▶ [Given problem]:
Repeat the material in full. Keep every line exactly as it is.

---- Given material

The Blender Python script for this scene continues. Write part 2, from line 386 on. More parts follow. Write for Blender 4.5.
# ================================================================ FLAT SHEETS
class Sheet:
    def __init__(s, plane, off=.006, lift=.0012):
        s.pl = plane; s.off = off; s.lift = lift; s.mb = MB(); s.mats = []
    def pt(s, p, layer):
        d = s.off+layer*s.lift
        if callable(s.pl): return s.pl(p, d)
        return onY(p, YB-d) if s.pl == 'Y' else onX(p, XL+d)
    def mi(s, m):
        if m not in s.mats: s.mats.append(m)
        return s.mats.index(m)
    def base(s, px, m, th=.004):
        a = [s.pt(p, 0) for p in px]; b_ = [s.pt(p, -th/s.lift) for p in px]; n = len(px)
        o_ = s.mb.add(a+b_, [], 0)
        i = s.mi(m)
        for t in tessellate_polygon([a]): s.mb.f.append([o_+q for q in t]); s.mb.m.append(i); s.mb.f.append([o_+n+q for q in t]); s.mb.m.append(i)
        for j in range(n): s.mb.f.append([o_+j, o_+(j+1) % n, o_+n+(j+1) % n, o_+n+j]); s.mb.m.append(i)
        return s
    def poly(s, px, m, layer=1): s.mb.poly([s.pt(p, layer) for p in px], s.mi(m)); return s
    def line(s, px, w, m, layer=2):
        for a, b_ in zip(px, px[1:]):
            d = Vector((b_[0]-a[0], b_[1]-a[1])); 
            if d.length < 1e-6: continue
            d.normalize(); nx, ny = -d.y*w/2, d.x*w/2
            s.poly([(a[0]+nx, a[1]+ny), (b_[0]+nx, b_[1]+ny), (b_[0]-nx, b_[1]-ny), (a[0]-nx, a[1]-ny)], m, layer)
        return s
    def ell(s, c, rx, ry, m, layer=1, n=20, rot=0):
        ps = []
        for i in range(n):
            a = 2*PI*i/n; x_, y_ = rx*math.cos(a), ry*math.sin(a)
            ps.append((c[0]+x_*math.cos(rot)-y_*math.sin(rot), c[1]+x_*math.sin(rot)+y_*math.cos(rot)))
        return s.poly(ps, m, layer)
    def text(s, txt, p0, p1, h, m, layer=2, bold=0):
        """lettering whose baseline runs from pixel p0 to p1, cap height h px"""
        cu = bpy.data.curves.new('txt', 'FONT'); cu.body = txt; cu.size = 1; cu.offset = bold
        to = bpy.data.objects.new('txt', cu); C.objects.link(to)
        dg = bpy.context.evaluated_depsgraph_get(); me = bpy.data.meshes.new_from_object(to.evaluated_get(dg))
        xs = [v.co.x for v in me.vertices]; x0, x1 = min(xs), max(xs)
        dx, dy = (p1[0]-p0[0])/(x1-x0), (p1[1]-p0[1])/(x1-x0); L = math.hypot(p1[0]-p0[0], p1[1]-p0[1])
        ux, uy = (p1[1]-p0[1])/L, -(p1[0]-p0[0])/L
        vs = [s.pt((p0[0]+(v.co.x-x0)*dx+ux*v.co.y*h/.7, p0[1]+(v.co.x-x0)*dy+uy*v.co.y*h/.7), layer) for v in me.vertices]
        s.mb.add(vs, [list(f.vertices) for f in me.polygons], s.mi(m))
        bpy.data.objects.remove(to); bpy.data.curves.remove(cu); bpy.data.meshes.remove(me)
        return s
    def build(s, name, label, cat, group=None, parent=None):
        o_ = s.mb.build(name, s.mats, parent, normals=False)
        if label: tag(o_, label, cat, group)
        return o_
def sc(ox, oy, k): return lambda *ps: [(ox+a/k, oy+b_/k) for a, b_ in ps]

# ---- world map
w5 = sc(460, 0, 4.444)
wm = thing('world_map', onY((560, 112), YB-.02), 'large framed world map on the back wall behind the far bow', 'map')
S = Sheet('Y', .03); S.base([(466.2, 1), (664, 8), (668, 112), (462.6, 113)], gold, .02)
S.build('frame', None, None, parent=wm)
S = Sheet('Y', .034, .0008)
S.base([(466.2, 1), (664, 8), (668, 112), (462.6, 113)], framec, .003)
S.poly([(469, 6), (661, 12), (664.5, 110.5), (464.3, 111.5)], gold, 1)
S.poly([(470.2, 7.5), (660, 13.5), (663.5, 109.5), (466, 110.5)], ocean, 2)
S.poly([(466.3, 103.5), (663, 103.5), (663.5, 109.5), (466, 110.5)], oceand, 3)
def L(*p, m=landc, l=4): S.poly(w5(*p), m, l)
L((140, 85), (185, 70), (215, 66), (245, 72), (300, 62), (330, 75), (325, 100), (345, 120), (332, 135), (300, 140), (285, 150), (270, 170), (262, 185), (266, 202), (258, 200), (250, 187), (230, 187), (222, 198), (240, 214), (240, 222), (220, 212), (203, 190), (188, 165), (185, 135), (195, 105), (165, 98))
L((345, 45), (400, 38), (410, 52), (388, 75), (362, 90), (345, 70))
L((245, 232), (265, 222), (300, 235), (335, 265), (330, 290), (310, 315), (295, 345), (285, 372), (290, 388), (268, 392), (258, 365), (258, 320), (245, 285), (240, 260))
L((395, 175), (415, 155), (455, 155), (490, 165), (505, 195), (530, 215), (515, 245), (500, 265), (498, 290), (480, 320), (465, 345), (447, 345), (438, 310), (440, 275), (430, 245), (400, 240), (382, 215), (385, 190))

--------

▶ [Response to this exercise]:
The Blender Python script for this scene continues. Write part 2, from line 386 on. More parts follow. Write for Blender 4.5.
# ================================================================ FLAT SHEETS
class Sheet:
    def __init__(s, plane, off=.006, lift=.0012):
        s.pl = plane; s.off = off; s.lift = lift; s.mb = MB(); s.mats = []
    def pt(s, p, layer):
        d = s.off+layer*s.lift
        if callable(s.pl): return s.pl(p, d)
        return onY(p, YB-d) if s.pl == 'Y' else onX(p, XL+d)
    def mi(s, m):
        if m not in s.mats: s.mats.append(m)
        return s.mats.index(m)
    def base(s, px, m, th=.004):
        a = [s.pt(p, 0) for p in px]; b_ = [s.pt(p, -th/s.lift) for p in px]; n = len(px)
        o_ = s.mb.add(a+b_, [], 0)
        i = s.mi(m)
        for t in tessellate_polygon([a]): s.mb.f.append([o_+q for q in t]); s.mb.m.append(i); s.mb.f.append([o_+n+q for q in t]); s.mb.m.append(i)
        for j in range(n): s.mb.f.append([o_+j, o_+(j+1) % n, o_+n+(j+1) % n, o_+n+j]); s.mb.m.append(i)
        return s
    def poly(s, px, m, layer=1): s.mb.poly([s.pt(p, layer) for p in px], s.mi(m)); return s
    def line(s, px, w, m, layer=2):
        for a, b_ in zip(px, px[1:]):
            d = Vector((b_[0]-a[0], b_[1]-a[1])); 
            if d.length < 1e-6: continue
            d.normalize(); nx, ny = -d.y*w/2, d.x*w/2
            s.poly([(a[0]+nx, a[1]+ny), (b_[0]+nx, b_[1]+ny), (b_[0]-nx, b_[1]-ny), (a[0]-nx, a[1]-ny)], m, layer)
        return s
    def ell(s, c, rx, ry, m, layer=1, n=20, rot=0):
        ps = []
        for i in range(n):
            a = 2*PI*i/n; x_, y_ = rx*math.cos(a), ry*math.sin(a)
            ps.append((c[0]+x_*math.cos(rot)-y_*math.sin(rot), c[1]+x_*math.sin(rot)+y_*math.cos(rot)))
        return s.poly(ps, m, layer)
    def text(s, txt, p0, p1, h, m, layer=2, bold=0):
        """lettering whose baseline runs from pixel p0 to p1, cap height h px"""
        cu = bpy.data.curves.new('txt', 'FONT'); cu.body = txt; cu.size = 1; cu.offset = bold
        to = bpy.data.objects.new('txt', cu); C.objects.link(to)
        dg = bpy.context.evaluated_depsgraph_get(); me = bpy.data.meshes.new_from_object(to.evaluated_get(dg))
        xs = [v.co.x for v in me.vertices]; x0, x1 = min(xs), max(xs)
        dx, dy = (p1[0]-p0[0])/(x1-x0), (p1[1]-p0[1])/(x1-x0); L = math.hypot(p1[0]-p0[0], p1[1]-p0[1])
        ux, uy = (p1[1]-p0[1])/L, -(p1[0]-p0[0])/L
        vs = [s.pt((p0[0]+(v.co.x-x0)*dx+ux*v.co.y*h/.7, p0[1]+(v.co.x-x0)*dy+uy*v.co.y*h/.7), layer) for v in me.vertices]
        s.mb.add(vs, [list(f.vertices) for f in me.polygons], s.mi(m))
        bpy.data.objects.remove(to); bpy.data.curves.remove(cu); bpy.data.meshes.remove(me)
        return s
    def build(s, name, label, cat, group=None, parent=None):
        o_ = s.mb.build(name, s.mats, parent, normals=False)
        if label: tag(o_, label, cat, group)
        return o_
def sc(ox, oy, k): return lambda *ps: [(ox+a/k, oy+b_/k) for a, b_ in ps]

# ---- world map
w5 = sc(460, 0, 4.444)
wm = thing('world_map', onY((560, 112), YB-.02), 'large framed world map on the back wall behind the far bow', 'map')
S = Sheet('Y', .03); S.base([(466.2, 1), (664, 8), (668, 112), (462.6, 113)], gold, .02)
S.build('frame', None, None, parent=wm)
S = Sheet('Y', .034, .0008)
S.base([(466.2, 1), (664, 8), (668, 112), (462.6, 113)], framec, .003)
S.poly([(469, 6), (661, 12), (664.5, 110.5), (464.3, 111.5)], gold, 1)
S.poly([(470.2, 7.5), (660, 13.5), (663.5, 109.5), (466, 110.5)], ocean, 2)
S.poly([(466.3, 103.5), (663, 103.5), (663.5, 109.5), (466, 110.5)], oceand, 3)
def L(*p, m=landc, l=4): S.poly(w5(*p), m, l)
L((140, 85), (185, 70), (215, 66), (245, 72), (300, 62), (330, 75), (325, 100), (345, 120), (332, 135), (300, 140), (285, 150), (270, 170), (262, 185), (266, 202), (258, 200), (250, 187), (230, 187), (222, 198), (240, 214), (240, 222), (220, 212), (203, 190), (188, 165), (185, 135), (195, 105), (165, 98))
L((345, 45), (400, 38), (410, 52), (388, 75), (362, 90), (345, 70))
L((245, 232), (265, 222), (300, 235), (335, 265), (330, 290), (310, 315), (295, 345), (285, 372), (290, 388), (268, 392), (258, 365), (258, 320), (245, 285), (240, 260))
L((395, 175), (415, 155), (455, 155), (490, 165), (505, 195), (530, 215), (515, 245), (500, 265), (498, 290), (480, 320), (465, 345), (447, 345), (438, 310), (440, 275), (430, 245), (400, 240), (382, 215), (385, 190))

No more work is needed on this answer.